Orville Higgins | Champs more prestigious than CARIFTA
Earlier this week, some of my colleagues at KLAS Sport FM 89 and I had what eventually turned out to be a quite heated discussion. The moot was “Is ‘Champs’ (ISSA/GraceKennedy Boys and Girls’ Athletics Championships) a more prestigious meet than the Carifta Games to the young athletes who competed in both?
My simple answer was yes. My colleagues countered with the argument that a high school meet in Jamaica cannot be considered more prestigious than a regional meet involving athletes from all over the Caribbean.
Consistent with what all good debaters do, I went for the definition of the word prestigious. What I found was “inspiring respect and admiration; having high status.”
I could not see how one could not argue that Champs had more respect and admiration attached to it than the Carifta games.
I started by putting these questions to my stubborn colleagues. Why is it that Jamaican coaches peaked their athletes for Champs and not for Carifta? Why are personal bests more likely to happen at Champs, than at Carifta? Why is it that the big athletes in Jamaica, at times, will miss out on CARIFTA, but they will never opt out of Champs? Why would all that be true if they did not see Champs as the bigger and more prestigious meet?
I should have won the argument from there. My co-workers should have given up, but they dug their heels in and tried to put up a fight. I then reminded them that virtually all of our Jamaican high school track and field stars over the years performed at both meets, but what will we remember them most for, their performance at Champs or Carifta? The exploits of athletes like Usain Bolt, Jermaine Gonzales, Daniel England, Anneisha McLaughlin-Whilby, Michael Ohara, and Christopher Taylor are all etched into our minds.
The performances of these athletes at Champs is almost part of our folklore. Do we even remember what they did at Carifta?

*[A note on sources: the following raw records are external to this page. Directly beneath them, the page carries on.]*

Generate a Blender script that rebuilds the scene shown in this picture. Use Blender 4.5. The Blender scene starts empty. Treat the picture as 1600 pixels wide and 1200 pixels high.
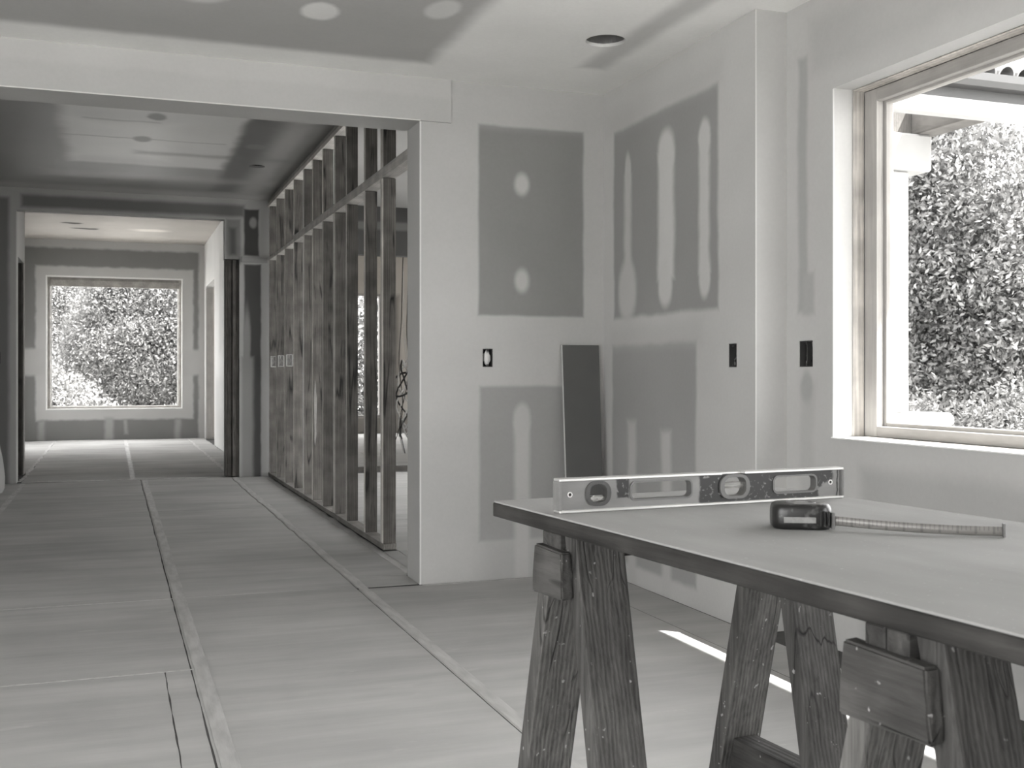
import bpy, bmesh, math, random
import numpy as np
from mathutils import Vector, Matrix, noise
from mathutils.geometry import tessellate_polygon
random.seed(7)
sc = bpy.context.scene
COL = sc.collection
# ------------------------------------------------------------------ camera, sky, sun, exposure
YAW = math.radians(20.03); CH = 1.157
cam_d = bpy.data.cameras.new('camera'); cam = bpy.data.objects.new('camera', cam_d); COL.objects.link(cam)
cam.location = (0, 0, CH); cam.rotation_euler = (math.pi/2, 0, -YAW)
cam_d.sensor_width = 36; cam_d.lens = 36*1714/1600; cam_d.shift_y = -15/1600
cam_d.clip_start = .05; cam_d.clip_end = 400
cam_d.dof.use_dof = True; cam_d.dof.focus_distance = 3.2; cam_d.dof.aperture_fstop = 14
sc.camera = cam
w = bpy.data.worlds.new('sky'); sc.world = w; w.use_nodes = True
bg = w.node_tree.nodes['Background']; bg.inputs[0].default_value = (1, .998, .992, 1); bg.inputs[1].default_value = 1.0
sl = bpy.data.lights.new('sun', 'SUN'); so = bpy.data.objects.new('sun', sl); COL.objects.link(so)
SUN_DIR = Vector((.46, -.47, .887)).normalized()
so.rotation_euler = SUN_DIR.to_track_quat('Z', 'Y').to_euler(); so.location = (8, -8, 14)
sl.energy = 3.2; sl.angle = math.radians(.6); sl.color = (1, .99, .97)
sc.view_settings.view_transform = 'Standard'; sc.view_settings.look = 'None'
sc.view_settings.gamma = 1; sc.view_settings.use_curve_mapping = False
sc.view_settings.exposure = 3.15
sc.cycles.max_bounces = 12; sc.cycles.diffuse_bounces = 8; sc.cycles.transparent_max_bounces = 16
def portal(loc, rot, sx, sy):
    l = bpy.data.lights.new('window_portal', 'AREA'); l.shape = 'RECTANGLE'; l.size = sx; l.size_y = sy
    l.cycles.is_portal = True
    o = bpy.data.objects.new('window_portal', l); COL.objects.link(o); o.location = loc; o.rotation_euler = rot
PI = math.pi
portal((3.14, 2.44, 1.63), (0, PI/2, 0), 1.48, 2.88)
portal((3.14, -1.2, 1.63), (0, PI/2, 0), 1.48, 2.8)
portal((-2.45, -3.4, 1.34), (PI/2, 0, 0), 2.1, 2.6)
portal((-3.68, -.7, 1.38), (0, -PI/2, 0), 2.35, 4.6)
portal((.06, 20.82, 1.7), (-PI/2, 0, 0), 2.28, 2.34)
portal((4.78, 9.5, 1.18), (0, PI/2, 0), 2.05, 5.4)
portal((7.62, 16.5, 1.6), (0, PI/2, 0), 2.2, 5.0)
portal((-2.12, 18.55, 1.6), (0, -PI/2, 0), 2.0, 1.5)

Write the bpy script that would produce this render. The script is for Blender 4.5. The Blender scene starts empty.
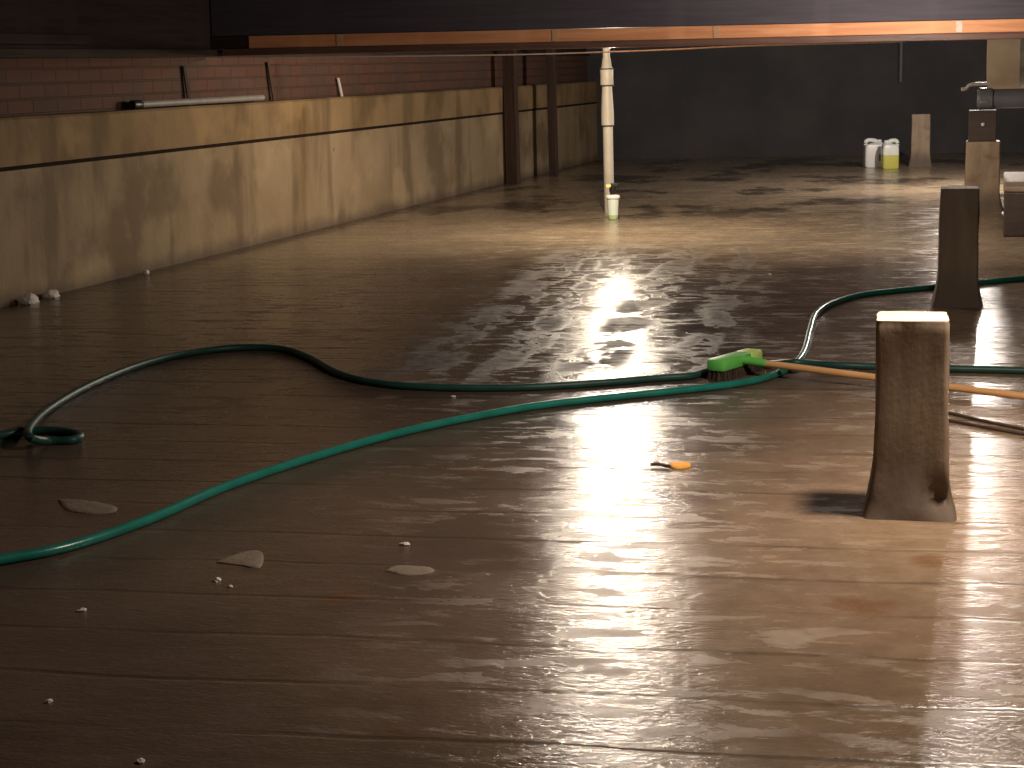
import bpy, bmesh, math, random
from mathutils import Vector, Matrix, noise
random.seed(7)
C = bpy.context.scene.collection
SC = bpy.context.scene
PI = math.pi

# ------------------------------------------------------------------ camera
F = 1800.0; H = 1.05
PITCH = math.atan(319 / F); ROLL = math.radians(1.2)
RC = Matrix.Rotation(PI/2 - PITCH, 3, 'X') @ Matrix.Rotation(-ROLL, 3, 'Z')
def ray(x, y): return RC @ Vector(((x-512)/F, (384-y)/F, -1))
def fl(x, y, z=0.0):                       # point of the plane z seen at a photo position
    r = ray(x, y); return Vector((0, 0, H)) + r * ((z-H)/r.z)
def at(x, y, Y):                           # point at distance Y into the room
    r = ray(x, y); return Vector((0, 0, H)) + r * (Y/r.y)
cam = bpy.data.cameras.new('camera'); co = bpy.data.objects.new('camera', cam); C.objects.link(co)
cam.sensor_width = 36; cam.lens = 36*F/1024; cam.clip_start = 0.05
co.matrix_world = Matrix.Translation((0, 0, H)) @ RC.to_4x4()
SC.camera = co

# ------------------------------------------------------------------ helpers
def link(name, me, mat=None, parent=None, smooth=False):
    o = bpy.data.objects.new(name, me); C.objects.link(o)
    if mat: me.materials.append(mat)
    if parent: o.parent = parent
    if smooth:
        for p in me.polygons: p.use_smooth = True
    return o
def obj(name, bm, mat, parent=None, smooth=False):
    bmesh.ops.recalc_face_normals(bm, faces=bm.faces)
    me = bpy.data.meshes.new(name); bm.to_mesh(me); bm.free()
    o = link(name, me, mat, parent, smooth)
    if smooth:
        try: me.set_sharp_from_angle(angle=math.radians(40))
        except Exception: pass
    return o
def tag(o, label, cat, group=None):
    o['label'] = label; o['category'] = cat
    if group: o['group'] = group
    return o
def thing(name, label, cat, loc=(0, 0, 0), rz=0.0, group=None):
    o = bpy.data.objects.new(name, None); C.objects.link(o); o.empty_display_size = .05
    o.location = loc; o.rotation_euler = (0, 0, rz)
    return tag(o, label, cat, group)
def struct(o): o['kind'] = 'structure'; return o

def box(bm, lo, hi, bev=0.0, seg=2):
    r = bmesh.ops.create_cube(bm, size=1)
    vs = r['verts']
    for v in vs:
        v.co = Vector([(lo[i]+hi[i])/2 + v.co[i]*(hi[i]-lo[i]) for i in range(3)])
    if bev:
        es = list({e for v in vs for e in v.link_edges})
        bmesh.ops.bevel(bm, geom=es, offset=bev, segments=seg, affect='EDGES', profile=.5)
def loft(bm, rings, cap=(True, True), closed=True):
    rs = [[bm.verts.new(p) for p in r] for r in rings]
    n = len(rs[0])
    for a, b in zip(rs, rs[1:]):
        for i in range(n if closed else n-1):
            bm.faces.new((a[i], a[(i+1) % n], b[(i+1) % n], b[i]))
    if cap[0]: bm.faces.new(rs[0])
    if cap[1]: bm.faces.new(rs[-1])
def lathe(bm, prof, n=28, c=(0, 0), cap=(True, True)):
    loft(bm, [[(c[0]+r*math.cos(2*PI*k/n), c[1]+r*math.sin(2*PI*k/n), z) for k in range(n)] for r, z in prof], cap)
def rsq(w, d, rad, z, per=5):              # rounded rectangle ring
    pts = []
    for sx, sy, a0 in ((1, 1, 0), (-1, 1, 90), (-1, -1, 180), (1, -1, 270)):
        for k in range(per):
            a = math.radians(a0 + 90*k/(per-1))
            pts.append(Vector((sx*(w-rad)+rad*math.cos(a), sy*(d-rad)+rad*math.sin(a), z)))
    return pts
def spline(pts, sub=8):
    P = [Vector(p) for p in pts]; out = []
    P = [2*P[0]-P[1]] + P + [2*P[-1]-P[-2]]
    for i in range(1, len(P)-2):
        a, b, c, d = P[i-1:i+3]
        for k in range(sub):
            t = k/sub
            out.append(.5*((2*b) + (c-a)*t + (2*a-5*b+4*c-d)*t*t + (3*b-a-3*c+d)*t**3))
    out.append(P[-2]); return out
def tube(bm, pts, r, n=12):
    rings = []; up = Vector((0, 0, 1))
    for i, p in enumerate(pts):
        t = (pts[min(i+1, len(pts)-1)] - pts[max(i-1, 0)]).normalized()
        s = t.cross(up)
        if s.length < 1e-3: s = t.cross(Vector((0, 1, 0)))
        s.normalize(); u = s.cross(t)
        rr = r(i/(len(pts)-1)) if callable(r) else r
        rings.append([p + s*rr*math.cos(2*PI*k/n) + u*rr*math.sin(2*PI*k/n) for k in range(n)])
    loft(bm, rings)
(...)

“And what of the crowds,” I asked my colleagues, who were by now metaphorically hanging onto the ropes. Why do we have 30,000 noisy hysterical supporters at one meet, while we may have four or five thousand at the other? Why do scouts pour into Champs in far greater numbers than the Carifta Games, if it was not a bigger and more prestigious meet?
The argument that a regional meet involving countries MUST be more prestigious than a high school meet does not hold up. Sometimes the “smaller” competition carries far more significance to all concerned than the bigger competition.
The ISSA/Digicel Manning Cup and ISSA/WATA daCosta Cup finals, for example, are usually better attended and played with more gusto by the players than the Olivier Shield, which is supposed to be “the symbol of schoolboy supremacy.” It may not make sense, but it is just the way it is.
By now, my colleagues were gasping for air. They could not come up with any arguments that stood up to rational scrutiny. Then, I cruelly came up with the coup de grace.
One of those arguing against me was the sports editor himself. I reminded him how he treated both meets.
For Champs he arranged a strong panel and live continuous coverage for the last two days, while for Carifta, we may be lucky if we get four “updates” for the day. That did it! They did not concede but only because they did not have to!